Un gisement d'opportunités hors des radars boursiers
Le chiffre est frappant : il y aurait aujourd'hui près de 25 fois plus d'entreprises soutenues par des fonds de Private Equity que de sociétés cotées dans le monde (1). Pourtant, la capitalisation cumulée du non coté ne représente qu'environ 12 % de celle des marchés publics. En France, le contraste est encore plus fort : on estime qu'il existe environ 200 fois plus d'entreprises non cotées que cotées (2).
Ce déséquilibre n'est pas qu'un effet de volume. Il reflète un univers d'investissement radicalement différent : des entreprises plus jeunes, plus agiles, souvent positionnées sur des niches sectorielles peu représentées sur les marchés publics, ou évoluant dans des géographies secondaires mais dynamiques. En accédant à cet écosystème, l'investisseur se dote d'une capacité de diversification structurelle : non seulement sectorielle, mais aussi géographique, stratégique et parfois même technologique.

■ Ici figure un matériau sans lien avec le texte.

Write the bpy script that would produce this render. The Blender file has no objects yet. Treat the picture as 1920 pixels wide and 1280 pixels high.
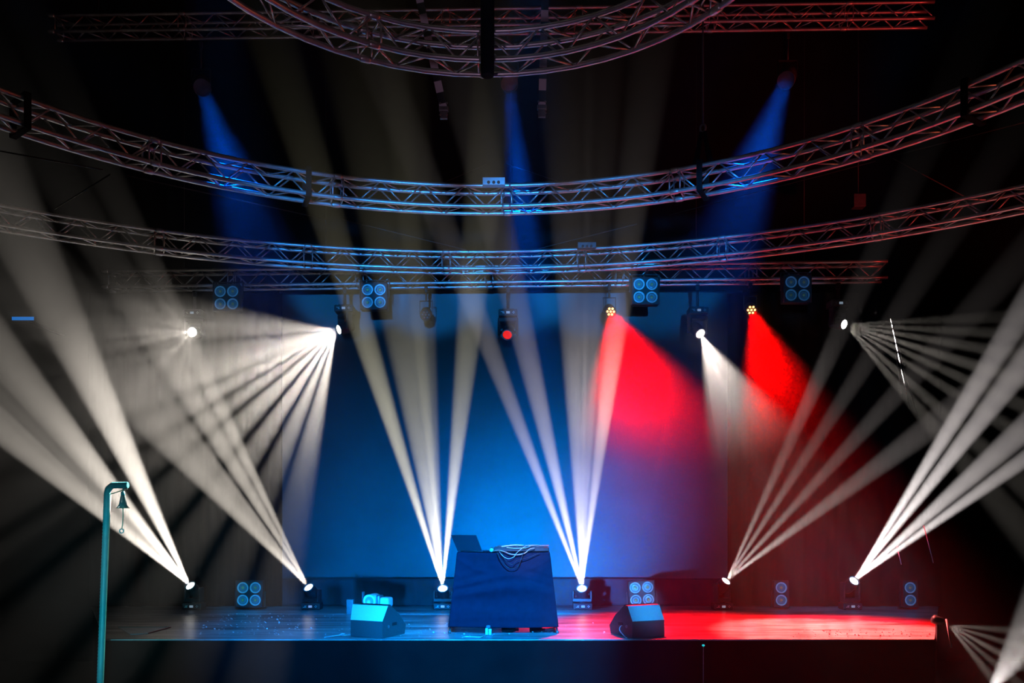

Une corrélation plus faible aux marchés cotés
Autre atout majeur du Private Equity : sa corrélation plus faible avec les indices boursiers traditionnels. Cet effet est particulièrement marqué sur certaines stratégies, comme le secondaire, qui permet d'acheter des parts de fonds matures à prix décotés, avec une visibilité renforcée sur les actifs sous-jacents. Dans les phases de turbulences boursières, cette décorrélation peut servir de stabilisateur de portefeuille, à la fois en réduisant la volatilité et en préservant la performance.
Mais attention à ne pas céder à une vision simpliste. Tous les fonds de Private Equity ne se valent pas en matière de diversification. Et le nombre d'entreprises en portefeuille n'est pas un indicateur suffisant pour juger de la véritable dispersion du risque.
Fonds primaires vs fonds de fonds : quelle profondeur de diversification ?
Un fonds de Private Equity primaire classique (qui investit directement dans 10 à 20 entreprises) offre une diversification limitée mais ciblée. Il permet de miser sur une stratégie d'investissement précise, portée par une équipe experte d'un secteur ou d'une géographie donnée. Mais cette concentration expose mécaniquement à des risques idiosyncratiques : un échec opérationnel, un retournement de marché ou une sortie ratée peut fortement impacter la performance globale.
À l'inverse, les fonds de fonds visent une diversification bien plus large. En investissant dans plusieurs fonds primaires, chacun exposé à une vingtaine d'entreprises, ils peuvent donner accès à une centaine d'actifs sous-jacents, voire davantage. Cette structuration permet de mutualiser les risques, d'accéder à des gérants de premier plan (parfois fermés aux investisseurs directs, notamment si les fonds sont américains), et d'optimiser le calendrier des appels de fonds.Mais là encore, prudence : toute diversification n'est pas équivalente.
Lire entre les lignes : une diversification réelle… ou illusoire ?
Prenons deux fonds de fonds affichant chacun une exposition à 100 entreprises. Ont-ils pour autant le même profil de risque ? Pas nécessairement.
Deux prismes sont essentiels pour aller au-delà du chiffre brut. Tout d'abord, la répartition effective des expositions : combien d'entreprises concentrent l'essentiel de la valeur ? Si 15 sociétés représentent deux tiers de l'encours du fonds de fonds, l'exposition réelle est beaucoup plus concentrée qu'il n'y paraît. Le risque : payer les frais d'un fonds supposé diversifié pour finalement répliquer la concentration d'un fonds unique.
Ensuite, la diversification qualitative :
- Géographique : les entreprises sont-elles réparties entre l'Amérique du Nord, l'Europe, et éventuellement d'autres géographies ?
- Sectorielle : couvre-t-on différents secteurs cycliques et non cycliques ? Est-on exposé sur des secteurs portés par des macro-tendances et qui resteront soutenus sur les 10 prochaines années ?
- Par taille d'entreprise : PME, ETI, large caps ? Les dynamiques de création de valeur diffèrent radicalement.
- Par stratégie d'investissement : venture, growth, buyout, situations spéciales, secondaire, co-investissements… toutes les stratégies sont-elles pertinentes dans la conjoncture actuelle ?
- Par gérants : les fonds sous-jacents sont-ils gérés par une diversité d'équipes, ou par un seul acteur décliné sous plusieurs véhicules ?
Diversifier ne suffit pas, encore faut-il diversifier intelligemment
Le Private Equity peut être un vecteur puissant de diversification, mais il ne l'est pleinement que si l'allocation est pensée finement. Il ne s'agit pas seulement d'élargir l'exposition, mais de la structurer intelligemment, en s'assurant que les couches de diversification (secteur, géo, taille, style, cycle) se combinent sans se chevaucher.
Et pour cela, l'investisseur doit faire preuve d'exigence dans la sélection des véhicules, en particulier lorsqu'il opère via des fonds de fonds. Les apparences sont souvent trompeuses, et seule une analyse approfondie permet de distinguer un portefeuille véritablement diversifié d'un assemblage concentré camouflé derrière des chiffres séduisants.